二 各城館の位置

513 ~ 518 / 681ページ
 しかしながら、これら東目屋の中世城館跡については、沼舘愛三『津軽諸城の研究』・青森県教育委員会『青森県の中世城館』・弘前市教育委員会『弘前の文化財-古城郭』などで紹介されているものの、比定地が異なったり、城館跡とされていなかったりで、所在地自体が明確でない状況にある。そこで、最初に、以上三つの研究で紹介された城館跡について、「弘前市文化財位置図」(弘前市教育委員会)などを参考にしながら確認調査を行った。
①高野館跡
 すべての研究で紹介されている。現地に行ってみると、東目屋盆地の入口、割山から南に伸びる尾根の先端を、空堀で掘り切った遺構が存在していた。しかし、この堀切は、旧目屋街道が東目屋盆地に入る切通しでもあり、ほかには明白に人の手の加わった遺構は見出せなかった。したがって、この遺構が城館跡であるのか、街道の要所を押さえる関所のような施設なのかについては、結論が出せなかった。
②坂本館跡(坂本古館・新館跡)
 すべての研究が紹介し、現地には明瞭な遺構が存在している。ただし城館の名称については「坂本館」以外に、「目屋川古館・新館」など、まちまちである。
③古屋敷
 『青森県の中世城館』だけが紹介している。ほぼ方形をした屋敷型居館であるが、これといった防御施設はなく、城郭というより屋敷跡と理解したほうがよさそうである。
④国吉館跡
 すべての研究が紹介し、現地には明瞭な遺構が存在している。また、館跡背後の海抜一五〇メートルの丘陵上部にも城館遺構らしきものがあり、「山伏館」と呼ばれている。この「山伏館」が中世の城館跡かどうかは確認できなかったが、土地所有者によると、整地の際に陶磁器の破片が出土したということであり、国吉館と関連を持つなんらかの施設があったことは間違いない。
⑤黒土館跡
 この城館については、どの研究でも触れられているが、『津軽諸城の研究』『青森県の中世城館』の示す位置には、はっきりした遺構は確認できず、『弘前の文化財』「弘前市文化財位置図」の示す位置に城館遺構が存在することを確かめた。
⑥桜庭館跡
 『青森県の中世城館』『弘前の文化財』や「弘前市文化財位置図」が紹介しているが、『青森県の中世城館』は黒土館跡を「桜庭館跡」として紹介し(しかも位置が間違っていた)、また『弘前の文化財』「弘前市文化財位置図」が示す位置には、はっきりした遺構を確認できなかった。
⑦吉川館跡
 『弘前の文化財』にのみ紹介されている。現地踏査で空堀跡が存在することを確認した。台地の先端を空堀で区画した単郭の城館である。
⑧平山館跡・⑨中畑館跡
 『弘前の文化財』「弘前市文化財位置図」が紹介しているが、遺構は確認できなかった。私たちの調査もまだ不十分であり、今後の調査課題としたい。
⑩番館跡
 『青森県の中世城館』『弘前の文化財』「弘前市文化財位置図」が紹介している。『青森県の中世城館』は「番館集落の東端部、岩木川に張り出す舌状台地を空堀で切断したもの」と述べているが、現地を踏査したところ、空堀らしきものはあるが、台地の先端を切って曲輪を設ける形にはなっていなかった。ただ、地名から城館跡の存在は十分想定されるので、今後の調査課題である。
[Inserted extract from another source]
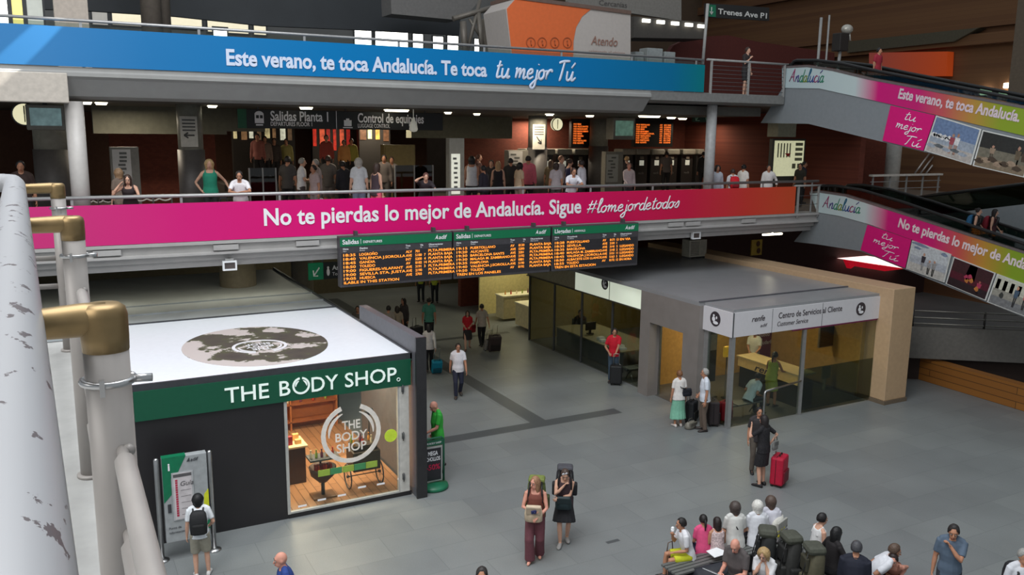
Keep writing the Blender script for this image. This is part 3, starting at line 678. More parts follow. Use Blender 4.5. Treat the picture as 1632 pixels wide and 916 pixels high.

 以上、東目屋地区には一〇か所の中世城館跡が紹介されているが、現地調査によって遺構を確認できたのは、坂本館、古屋敷、国吉館、黒土館、吉川館の五か所だけであった。また遺構はあるが城館としてとらえてよいのか疑問なものが高野館・番館である。東目屋地区の中世城館の全体については、今後の研究課題である。